The situation for human rights in Syria is considered exceptionally poor among international observers. A state of emergency was in effect from 1963 until April 2011, giving security forces sweeping powers of arrest and detention.

From 1973–2012, Syria was a single-party state. The authorities have been accused of harassing and imprisoning human rights activists and other critics of the government. Freedom of expression, association, and assembly are strictly controlled. Women and ethnic minorities face discrimination. According to Human Rights Watch, President Bashar al-Assad failed to improve Syria’s human rights record in the first 10 years of his rule, and Syria's human rights situation remained among the worst in the world. According to Amnesty International, the government may be guilty of crimes against humanity based on "witness accounts of deaths in custody, torture and arbitrary detention," during the crackdown against the 2011 uprising.

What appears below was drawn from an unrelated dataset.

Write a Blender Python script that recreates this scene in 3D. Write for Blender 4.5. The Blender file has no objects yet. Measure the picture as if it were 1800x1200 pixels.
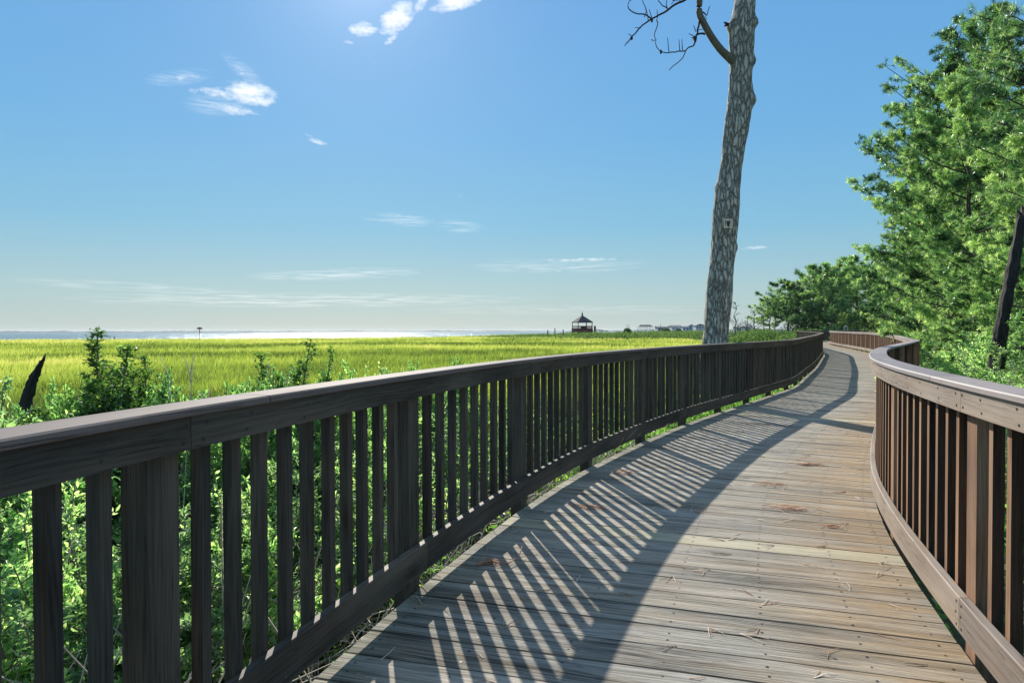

From the early 1920s until 1946, Syria and Lebanon were under the control of a French Mandate, officially ratified by the League of Nations on 29 September 1923. Human rights concerns during this period included the colonialist treatment of the Druze within their autonomous state in the southern portion of the mandate, as prisoners and peasants there were often used for forced labor.

During the Great Syrian Revolt, French military forces sieged much of Damascus and the countryside, killing at least 6,000 rebels and displacing over 100,000 civilians. Authorities would publicly display mutilated corpses in central squares within Damascus and villages throughout Syria as a means of intimidating opponents of the government. In 1926, the Damascus military court executed 355 Syrians without any legal representation. Hundreds of Syrians were sentenced to death in absentia, prison terms of various lengths, and life imprisonment with hard labor.